The average daily crude steel output of CISA-affiliated mills stood at 2.130 mnt in late-February, an increase of 1.43% from 2.100 mnt in mid-February. Also, output rose by 5.7% m-o-m against 2.016 mnt in late-January.

1.Iron ore spot prices up w-o-w: Benchmark iron ore fines prices inched up by $1.25/t w-o-w to $116.65/ t CFR China on 8 March 2024. Steel mill production margins have slightly improved, which shifted mills' focus to buying medium and high-grade iron ore cargoes. However, weak downstream steel demand and low operation rates along with maintenance shutdown by some mills have also affected prices. Some reports claimed the discount rate is supported, considering the cost-effectiveness of using lower-grade fines.

Iron ore inventory at major Chinese ports increased by 3.3 mnt to 138.2 mnt on 7 March compared to 29 February, according to SteelHome data.

a) Spot pellet prices edge down w-o-w: Spot pellet premium for Fe 65% grade pellets decreased by $ 0.25/t w-o-w to $13/t on 6 March.

b) Spot lump premium rises w-o-w: Spot lump premium increased by 0.011 w-o-w to $0.1390/dmtu on 8 March.

2.Coking coal prices edge down: Coking coal prices dropped by 3% w-o-w to $304/t FOB on 9 March 2024, amid sufficient material availability.

3.Chinese billet prices decline w-o-w: Chinese domestic billet prices dipped by RMB 60/t ($8/t) w-o-w to RMB 3,460/t ($481/t) on 8 March, 2024. Drop in rebar futures, finished steel prices, and volatility in raw material prices have put pressure on billet prices.

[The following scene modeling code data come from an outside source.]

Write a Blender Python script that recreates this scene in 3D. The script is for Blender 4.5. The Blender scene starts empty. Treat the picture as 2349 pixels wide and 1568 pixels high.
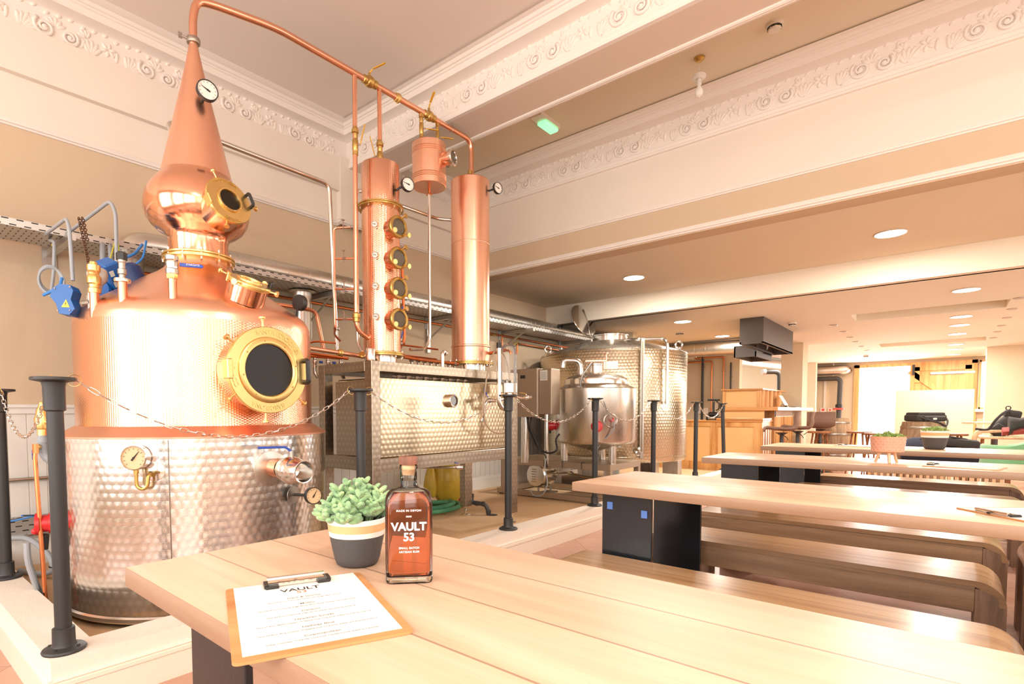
import bpy, bmesh, math, random
from mathutils import Vector, Matrix
PI = math.pi
C = bpy.context.scene.collection
random.seed(7)
def V(*a): return Vector(a[0] if len(a) == 1 else a)
# ---------------------------------------------------------------- geometry
def frame(d):
    d = V(d).normalized()
    u = Vector((0, 0, 1)) if abs(d.z) < .95 else Vector((1, 0, 0))
    x = u.cross(d).normalized(); y = d.cross(x)
    return Matrix((x, y, d)).transposed()
class MB:
    def __init__(s):
        s.bm = bmesh.new(); s.uv = s.bm.loops.layers.uv.new('UVMap'); s.fl = s.bm.faces.layers.int.new('u')
    def quad(s, vs, uvs=None):
        try: f = s.bm.faces.new(vs)
        except ValueError: return None
        if uvs:
            for l, t in zip(f.loops, uvs): l[s.uv].uv = t
            f[s.fl] = 1
        return f
    def box(s, x0, y0, z0, x1, y1, z1, bev=0, seg=1):
        return s.obox(((x0+x1)/2, (y0+y1)/2, (z0+z1)/2), (abs(x1-x0), abs(y1-y0), abs(z1-z0)), None, bev, seg)
    def obox(s, c, size, M=None, bev=0, seg=1):
        M4 = Matrix.Translation(V(c)) @ ((M.to_4x4() if M else Matrix.Identity(4))) @ Matrix.Diagonal((*size, 1))
        if bev:
            t = bmesh.new(); bmesh.ops.create_cube(t, size=1, matrix=M4)
            bmesh.ops.bevel(t, geom=list(t.edges), offset=min(bev, min(size)*.45), segments=seg, profile=.5, affect='EDGES')
            mp = {v: s.bm.verts.new(v.co) for v in t.verts}
            for f in t.faces: s.quad([mp[v] for v in f.verts])
            t.free(); return s
        v = [s.bm.verts.new(M4 @ Vector((x, y, z))) for z in (-.5, .5) for y in (-.5, .5) for x in (-.5, .5)]
        for q in ((0, 2, 3, 1), (4, 5, 7, 6), (0, 1, 5, 4), (2, 6, 7, 3), (0, 4, 6, 2), (1, 3, 7, 5)): s.quad([v[i] for i in q])
        return s
    def loft(s, rings, closed=True, uvs=None, capa=False, capb=False):
        rv = [[s.bm.verts.new(p) for p in r] for r in rings]
        n = len(rv[0])
        for i in range(len(rv)-1):
            for j in range(n if closed else n-1):
                k = (j+1) % n
                q = [rv[i][j], rv[i][k], rv[i+1][k], rv[i+1][j]]
                t = None
                if uvs:
                    u0, u1 = uvs[0][j], uvs[0][j+1]; v0, v1 = uvs[1][i], uvs[1][i+1]
                    t = [(u0, v0), (u1, v0), (u1, v1), (u0, v1)]
                s.quad(q, t)
        if capa: s.quad(list(reversed(rv[0])))
        if capb: s.quad(rv[-1])
        return s
    def lathe(s, prof, c=(0, 0, 0), d=(0, 0, 1), n=40, a0=0, a1=2*PI):
        M = frame(d) if tuple(d) != (0, 0, 1) else Matrix.Identity(3)
        c = V(c); full = abs(a1-a0-2*PI) < 1e-4
        m = n if full else n+1
        rings = []; vv = [0]
        R = max(p[0] for p in prof)
        for i, (r, z) in enumerate(prof):
            rings.append([c + M @ Vector((max(r, 1e-5)*math.cos(a0+(a1-a0)*j/n), max(r, 1e-5)*math.sin(a0+(a1-a0)*j/n), z)) for j in range(m)])
            if i: vv.append(vv[-1]+math.hypot(r-prof[i-1][0], z-prof[i-1][1]))
        s.loft(rings, full, ([R*(a0+(a1-a0)*j/n) for j in range(n+1)], vv))
        return s
    def cyl(s, p0, p1, r0, r1=None, n=20, caps=True):
        p0 = V(p0); p1 = V(p1); r1 = r0 if r1 is None else r1; L = (p1-p0).length
        pr = [(r0, 0), (r1, L)]
        if caps: pr = [(0, 0)]+pr+[(0, L)]
        return s.lathe(pr, p0, (p1-p0), n)
    def tube(s, pts, r, n=10, rad=0, closed=False, caps=True, seg=5):
        P = [V(p) for p in pts]
        if rad and len(P) > 2:
            Q = [P[0]]
            for a, b, c in zip(P, P[1:], P[2:]):
                u = (a-b); w = (c-b); k = min(rad, u.length*.49, w.length*.49)
                u.normalize(); w.normalize()
                for i in range(seg+1):
                    t = i/seg; Q.append((b+u*k)*(1-t)**2 + b*2*t*(1-t) + (b+w*k)*t*t)
            P = Q+[P[-1]]
        m = len(P); rr = r if isinstance(r, (list, tuple)) else [r]*m
        if len(rr) != m: rr = [rr[0]+(rr[-1]-rr[0])*i/(m-1) for i in range(m)]
        T = []
        for i in range(m):
            a = P[i-1] if (i or closed) else P[0]; b = P[(i+1) % m] if (i < m-1 or closed) else P[-1]
            t = b-a; T.append(t.normalized() if t.length > 1e-9 else Vector((0, 0, 1)))
        x = frame(T[0]).col[0].copy(); rings = []; vv = [0]
        for i in range(m):
            x = (x-T[i]*x.dot(T[i])).normalized(); y = T[i].cross(x)
            rings.append([P[i]+(x*math.cos(2*PI*j/n)+y*math.sin(2*PI*j/n))*rr[i] for j in range(n)])
            if i: vv.append(vv[-1]+(P[i]-P[i-1]).length)
        R = max(rr)
        if closed: rings.append(rings[0]); vv.append(vv[-1]+(P[0]-P[-1]).length)
        s.loft(rings, True, ([R*2*PI*j/n for j in range(n+1)], vv), caps and not closed, caps and not closed)
        return s
    def ball(s, c, r, n=12, M=None):
        r = (r, r, r) if isinstance(r, (int, float)) else r
        M4 = Matrix.Translation(V(c)) @ (M.to_4x4() if M else Matrix.Identity(4)) @ Matrix.Diagonal((*r, 1)); k = max(4, n//2+1)
        R = [[s.bm.verts.new(M4 @ Vector((math.sin(PI*i/k)*math.cos(2*PI*j/n), math.sin(PI*i/k)*math.sin(2*PI*j/n), math.cos(PI*i/k)))) for j in range(n)] for i in range(1, k)]
        t, b = s.bm.verts.new(M4 @ Vector((0, 0, 1))), s.bm.verts.new(M4 @ Vector((0, 0, -1)))
        for j in range(n):
            q = (j+1) % n; s.quad([t, R[0][j], R[0][q]]); s.quad([b, R[-1][q], R[-1][j]])
            for i in range(k-2): s.quad([R[i][j], R[i+1][j], R[i+1][q], R[i][q]])
        return s
    def torus(s, c, R, r, d=(0, 0, 1), n=32, k=8, sx=1):
        M = frame(d)
        return s.tube([V(c)+M @ Vector((R*math.cos(2*PI*i/n)*sx, R*math.sin(2*PI*i/n), 0)) for i in range(n)], r, k, closed=True)
    def prism(s, poly, d0, d1, M=None, o=(0, 0, 0)):
        M = M or Matrix.Identity(3); o = V(o)
        a = [s.bm.verts.new(o+M @ Vector((x, y, d0))) for x, y in poly]; b = [s.bm.verts.new(o+M @ Vector((x, y, d1))) for x, y in poly]
        n = len(poly)
        s.quad(list(reversed(a))); s.quad(b)
        for i in range(n): s.quad([a[i], a[(i+1) % n], b[(i+1) % n], b[i]])
        return s
    def text(s, body, M4, size, depth=.0006, bold=0, curve=None, align='CENTER', sp=1.0):
        cu = bpy.data.curves.new('t', 'FONT'); cu.body = body; cu.size = size; cu.extrude = depth; cu.offset = bold; cu.align_x = align; cu.space_character = sp; cu.resolution_u = 3
        o = bpy.data.objects.new('t', cu); C.objects.link(o)
        me = bpy.data.meshes.new_from_object(o.evaluated_get(bpy.context.evaluated_depsgraph_get()))
        bpy.data.objects.remove(o); bpy.data.curves.remove(cu)
        for v in me.vertices:
            p = v.co.copy()
            if curve: a = PI/2-p.x/curve; p = Vector(((curve+p.y)*math.cos(a), (curve+p.y)*math.sin(a), p.z))
            v.co = M4 @ p
        s.bm.from_mesh(me); bpy.data.meshes.remove(me)
        return s
    def mesh(s, name, org=(0, 0, 0), smooth=35):
        bm = s.bm; bm.normal_update()
        bmesh.ops.recalc_face_normals(bm, faces=bm.faces)
        for f in bm.faces:
            if not f[s.fl]:
                n = f.normal; ax, ay, az = abs(n.x), abs(n.y), abs(n.z)
                for l in f.loops:
                    p = l.vert.co
                    l[s.uv].uv = (p.y, p.z) if ax >= ay and ax >= az else ((p.x, p.z) if ay >= az else (p.x, p.y))
            f.smooth = smooth > 0
        bmesh.ops.translate(bm, verts=bm.verts, vec=-V(org))
        me = bpy.data.meshes.new(name); bm.to_mesh(me); bm.free()
        if smooth > 0: me.set_sharp_from_angle(angle=math.radians(smooth))
        return me
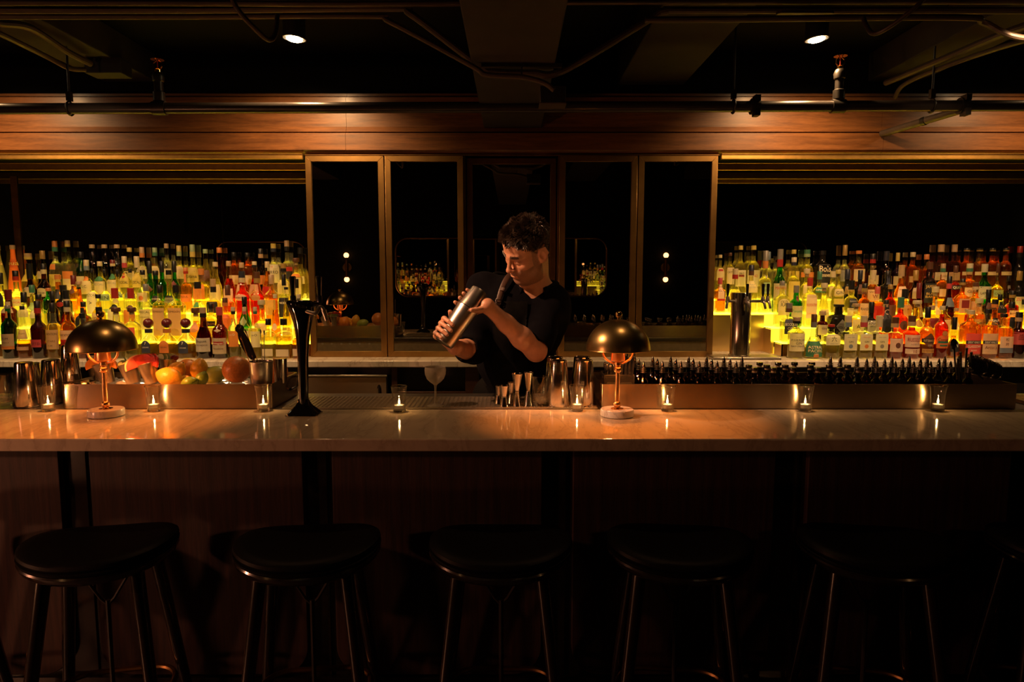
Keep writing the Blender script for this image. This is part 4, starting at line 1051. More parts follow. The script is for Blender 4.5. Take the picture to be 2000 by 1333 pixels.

Meanwhile, Chinese SHFE rebar futures sharply decreased by RMB 72/t ($10/t) w-o-w to RMB 3,691/t ($514/t) on 8 March, 2024.

4.Domestic HRC prices decline w-o-w: Domestic hot-rolled coil (HRC) prices in China fell by RMB 70/t ($9/t) w-o-w to RMB 3,850/t ($535/t) this week against RMB 3,920/t ($545/t), following the decline in SHFE HRC Futures. Furthermore, the stocks of HRC have been increasing despite low domestic demand. In addition, SHFE HRC futures (May contract) decreased by RMB 68/t ($10/t) w-o-w reaching RMB 3,842/t ($544/t) on 8 March compared to RMB 3,910 ($544/t) last week.

Chinese HRC export offers remained stable w-o-w at $555/t this week. However, China's steel exports saw a significant increase of 32.6% y-o-y in the first two months of 2024, reaching 15.91 million tonnes (mnt).

5.Rebar prices fall w-o-w: Chinese rebar prices went down by RMB 30/t ($4/t) w-o-w reaching RMB 3,820/t ($531/t) against RMB 3,850/t ($535/t) in last week. Prices fell amid lower demand and falling futures. Moreover, SHFE futures (May contract) fell by RMB 93/t ($13/t) w-o-w to RMB 3,695 ($514/t) on 8 March compared to RMB 3,788/t ($527/t) in previous week.

Outlook:

The Chinese steel market is bouncing back post-seasonal slowdown. With the Spring Festival behind and warmer weather on the horizon, construction is ramping up again. Migrant workers are filtering back, and projects that were on hold are getting underway again. However, the pick-up in demand isn't happening everywhere at the same pace. Some areas are seeing a faster return to activity than others.